A popular education platform helping busy principals streamline administrative tasks is experiencing dizzying growth thanks to the positive impact it is having on schools across Australia.
Compass, founded in 2010, has been helping schools improve the way they communicate through integrated modules that reduce administrative workloads for educators.
Schools such as St Kilda Park Primary School, the Victorian College of the Arts, Bob Hawke College and Sheldon College have noticed significant benefits across their teaching and learning landscapes since introducing the platform.
As of 2019 the platform is being used in more than 1,800 schools with more than 2 million users and is also the first education platform provider to pass Western Australia’s stringent school privacy and data protection regulations.
Compass is about to embark on further growth, launching its WA operations and expanding across the UK, Ireland and Canada after raising $60m from private equity investor Advent Partners.
Below, The Educator speaks to the Compass CEO John de la Motte to find out more.
TE: In your view, what makes Compass such an attractive option for Australian school principals?
JD: The Compass platform is loved by school principals because it enables them to use one solution, from one supplier, rather than attempting to bolt together various pieces of technology. Compass has integrated all facets of student management on the platform. From roll marking, student welfare, parent communication, purchase ordering, report writing, curriculum planning through to canteen management. This consolidated solution means less time is spent on managing systems and instead teachers can focus on providing the best education to students, rather than being weighed down by time-consuming, repetitive tasks. Compass has the most comprehensive module offering, provided through a secure, modern enterprise-grade platform.
TE: In what ways is school management changing, and how has Compass’ offerings/software responded to this?
JD: The proliferation of cloud has meant schools are looking for integrated systems that seamlessly connect all the various functions a school performs - from student welfare to curriculum management and parent communications. No longer is it acceptable for teachers to be burdened by mountains of administration tasks - they need to have the right technology tools in place so they can focus on student education. Parent expectations from schools and the solutions they adopt continue to grow in line with society’s increased expectations for more timely and tailored information. Compass, with its native mobile apps, modern and functional web platform, provides 24x7 access to school information and resources. Compass operates with one of the largest dedicated ed-tech product and development teams and has an aggressive roadmap to support these evolving community and school expectations.
TE: Compass being first education platform provider to pass WA’s stringent school privacy and data protection regulations. Can you tell us what makes the Compass platform so effective compared to its competitors in this respect?

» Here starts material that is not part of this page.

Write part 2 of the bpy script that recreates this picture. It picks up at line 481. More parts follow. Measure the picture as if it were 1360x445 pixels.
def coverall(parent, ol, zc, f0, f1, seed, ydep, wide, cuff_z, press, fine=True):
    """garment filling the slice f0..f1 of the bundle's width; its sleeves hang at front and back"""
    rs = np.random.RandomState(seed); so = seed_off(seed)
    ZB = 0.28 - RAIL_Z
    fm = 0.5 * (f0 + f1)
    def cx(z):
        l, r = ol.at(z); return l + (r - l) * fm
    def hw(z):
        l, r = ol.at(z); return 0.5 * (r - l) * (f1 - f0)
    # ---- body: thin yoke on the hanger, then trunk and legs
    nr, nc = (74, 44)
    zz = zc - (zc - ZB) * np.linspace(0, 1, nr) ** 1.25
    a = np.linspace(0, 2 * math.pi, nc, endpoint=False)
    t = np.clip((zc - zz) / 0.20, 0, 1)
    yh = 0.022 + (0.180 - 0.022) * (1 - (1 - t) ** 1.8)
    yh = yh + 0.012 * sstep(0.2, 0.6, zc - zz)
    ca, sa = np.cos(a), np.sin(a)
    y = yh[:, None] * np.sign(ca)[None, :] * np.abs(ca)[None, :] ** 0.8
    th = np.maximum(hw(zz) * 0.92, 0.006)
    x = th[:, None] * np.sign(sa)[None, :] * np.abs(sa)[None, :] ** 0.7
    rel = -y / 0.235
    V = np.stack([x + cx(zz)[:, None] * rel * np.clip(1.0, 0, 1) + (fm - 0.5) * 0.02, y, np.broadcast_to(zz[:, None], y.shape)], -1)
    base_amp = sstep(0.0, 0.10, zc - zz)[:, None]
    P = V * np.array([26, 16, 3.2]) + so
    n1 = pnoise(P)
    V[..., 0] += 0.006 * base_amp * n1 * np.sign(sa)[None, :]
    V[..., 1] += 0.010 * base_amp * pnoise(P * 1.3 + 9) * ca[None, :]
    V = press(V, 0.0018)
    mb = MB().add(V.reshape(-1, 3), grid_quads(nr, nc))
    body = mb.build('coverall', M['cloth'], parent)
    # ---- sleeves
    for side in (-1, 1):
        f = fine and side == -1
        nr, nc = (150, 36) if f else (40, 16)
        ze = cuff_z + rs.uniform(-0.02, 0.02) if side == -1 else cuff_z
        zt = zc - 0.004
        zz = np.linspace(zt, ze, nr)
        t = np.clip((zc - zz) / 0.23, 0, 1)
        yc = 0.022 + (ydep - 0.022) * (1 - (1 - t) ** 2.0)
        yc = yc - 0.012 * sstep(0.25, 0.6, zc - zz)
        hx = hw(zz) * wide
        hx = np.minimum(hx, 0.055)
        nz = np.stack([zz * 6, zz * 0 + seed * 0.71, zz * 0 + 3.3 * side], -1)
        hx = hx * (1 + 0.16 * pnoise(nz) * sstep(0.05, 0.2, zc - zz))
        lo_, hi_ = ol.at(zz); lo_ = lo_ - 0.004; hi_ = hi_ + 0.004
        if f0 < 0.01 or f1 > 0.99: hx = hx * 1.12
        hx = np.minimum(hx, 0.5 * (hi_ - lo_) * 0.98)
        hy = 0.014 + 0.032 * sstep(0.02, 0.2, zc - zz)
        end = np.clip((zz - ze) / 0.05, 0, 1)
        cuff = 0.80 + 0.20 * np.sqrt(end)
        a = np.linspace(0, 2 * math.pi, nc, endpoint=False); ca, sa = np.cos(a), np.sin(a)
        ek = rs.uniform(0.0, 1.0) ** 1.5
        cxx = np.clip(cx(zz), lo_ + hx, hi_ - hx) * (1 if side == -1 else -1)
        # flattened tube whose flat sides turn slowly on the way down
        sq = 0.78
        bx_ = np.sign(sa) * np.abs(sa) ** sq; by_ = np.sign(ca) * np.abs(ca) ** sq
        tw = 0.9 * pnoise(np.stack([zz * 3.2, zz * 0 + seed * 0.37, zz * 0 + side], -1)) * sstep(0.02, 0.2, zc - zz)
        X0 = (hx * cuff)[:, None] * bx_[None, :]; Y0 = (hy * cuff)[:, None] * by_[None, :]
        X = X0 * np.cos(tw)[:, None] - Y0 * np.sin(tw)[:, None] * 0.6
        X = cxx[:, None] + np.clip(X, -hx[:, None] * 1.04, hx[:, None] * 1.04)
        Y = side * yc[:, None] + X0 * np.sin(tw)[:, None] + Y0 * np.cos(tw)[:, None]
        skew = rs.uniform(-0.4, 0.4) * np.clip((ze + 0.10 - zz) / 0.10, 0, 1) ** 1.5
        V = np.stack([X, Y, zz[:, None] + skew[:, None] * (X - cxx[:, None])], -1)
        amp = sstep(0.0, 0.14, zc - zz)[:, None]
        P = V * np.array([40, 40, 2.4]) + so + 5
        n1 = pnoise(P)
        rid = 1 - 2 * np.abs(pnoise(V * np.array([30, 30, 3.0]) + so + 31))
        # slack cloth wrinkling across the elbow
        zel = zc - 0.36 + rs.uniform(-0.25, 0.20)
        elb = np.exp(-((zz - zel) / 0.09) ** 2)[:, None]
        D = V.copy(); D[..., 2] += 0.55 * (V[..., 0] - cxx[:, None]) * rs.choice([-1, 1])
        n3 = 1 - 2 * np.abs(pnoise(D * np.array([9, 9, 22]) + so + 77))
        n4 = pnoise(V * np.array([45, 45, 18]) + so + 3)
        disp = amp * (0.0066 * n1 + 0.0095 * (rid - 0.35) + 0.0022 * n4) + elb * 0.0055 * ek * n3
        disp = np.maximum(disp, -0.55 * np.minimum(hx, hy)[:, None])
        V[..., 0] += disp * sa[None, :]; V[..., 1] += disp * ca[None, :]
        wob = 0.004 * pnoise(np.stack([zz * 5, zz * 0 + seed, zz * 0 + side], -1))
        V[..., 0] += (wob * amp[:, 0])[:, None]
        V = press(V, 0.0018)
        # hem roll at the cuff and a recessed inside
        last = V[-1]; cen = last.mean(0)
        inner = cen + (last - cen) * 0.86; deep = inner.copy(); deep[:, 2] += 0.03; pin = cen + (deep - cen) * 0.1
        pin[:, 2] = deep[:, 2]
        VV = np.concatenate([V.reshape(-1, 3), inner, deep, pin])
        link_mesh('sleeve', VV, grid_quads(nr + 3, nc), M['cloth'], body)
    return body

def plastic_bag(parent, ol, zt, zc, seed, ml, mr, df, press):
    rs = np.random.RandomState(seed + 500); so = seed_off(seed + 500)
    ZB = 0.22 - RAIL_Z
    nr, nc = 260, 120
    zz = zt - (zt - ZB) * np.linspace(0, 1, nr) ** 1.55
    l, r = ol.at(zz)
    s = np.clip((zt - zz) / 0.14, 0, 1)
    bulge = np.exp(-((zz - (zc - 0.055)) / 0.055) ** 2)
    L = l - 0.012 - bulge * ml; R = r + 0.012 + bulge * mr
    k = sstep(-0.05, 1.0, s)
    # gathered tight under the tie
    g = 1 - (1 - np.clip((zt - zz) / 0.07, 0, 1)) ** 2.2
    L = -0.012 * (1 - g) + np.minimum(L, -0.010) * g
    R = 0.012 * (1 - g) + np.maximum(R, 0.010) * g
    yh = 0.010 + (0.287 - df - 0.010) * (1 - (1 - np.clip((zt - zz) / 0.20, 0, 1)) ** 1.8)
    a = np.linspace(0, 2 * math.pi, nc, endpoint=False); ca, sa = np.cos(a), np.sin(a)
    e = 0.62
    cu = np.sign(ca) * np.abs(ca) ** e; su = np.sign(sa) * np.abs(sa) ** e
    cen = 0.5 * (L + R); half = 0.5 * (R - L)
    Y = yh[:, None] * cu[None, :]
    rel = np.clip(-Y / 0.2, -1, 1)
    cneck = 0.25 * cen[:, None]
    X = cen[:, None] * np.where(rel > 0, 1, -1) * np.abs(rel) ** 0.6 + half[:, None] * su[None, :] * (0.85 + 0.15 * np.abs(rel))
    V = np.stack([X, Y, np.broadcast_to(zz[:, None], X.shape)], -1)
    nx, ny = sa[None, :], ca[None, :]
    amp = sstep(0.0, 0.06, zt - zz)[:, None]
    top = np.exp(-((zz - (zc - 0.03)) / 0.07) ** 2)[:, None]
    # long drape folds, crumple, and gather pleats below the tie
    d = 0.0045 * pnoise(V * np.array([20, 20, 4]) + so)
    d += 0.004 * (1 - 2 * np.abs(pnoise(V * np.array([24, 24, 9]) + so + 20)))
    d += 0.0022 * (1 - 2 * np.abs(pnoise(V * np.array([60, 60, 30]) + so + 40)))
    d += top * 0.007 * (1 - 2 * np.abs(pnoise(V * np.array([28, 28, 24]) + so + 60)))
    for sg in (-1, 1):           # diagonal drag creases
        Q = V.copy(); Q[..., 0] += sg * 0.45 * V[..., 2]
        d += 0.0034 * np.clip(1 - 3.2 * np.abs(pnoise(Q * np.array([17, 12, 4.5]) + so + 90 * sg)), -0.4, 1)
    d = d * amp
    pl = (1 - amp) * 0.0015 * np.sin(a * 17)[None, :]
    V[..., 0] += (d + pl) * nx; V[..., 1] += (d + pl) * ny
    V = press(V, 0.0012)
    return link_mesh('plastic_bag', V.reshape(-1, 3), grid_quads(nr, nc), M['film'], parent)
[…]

JD: Compass is the only enterprise SaaS school platform to hold PCI-DSS Level 1 Certification, which requires independent review and annual assessment by an approved ASV. Unlike older, legacy providers in this space who are needing to go through a transformation phase from on-premise and windows-based applications, Compass was built from the beginning as a true SaaS enterprise platform. Compass' ability to scale and build out the platform from its inception has allowed us to build a fast, reliable and modern platform based on direct feedback and requests from its school customers. This approach places Compass in the unique position of not needing to manage varied product versions or require schools/technicians to manage upgrades and backups. Compass is committed to a cloud-first model and does not have the ongoing challenge and cost of needing to migrate customers from legacy platforms or looking to change our areas of expertise from desktop-based development to web.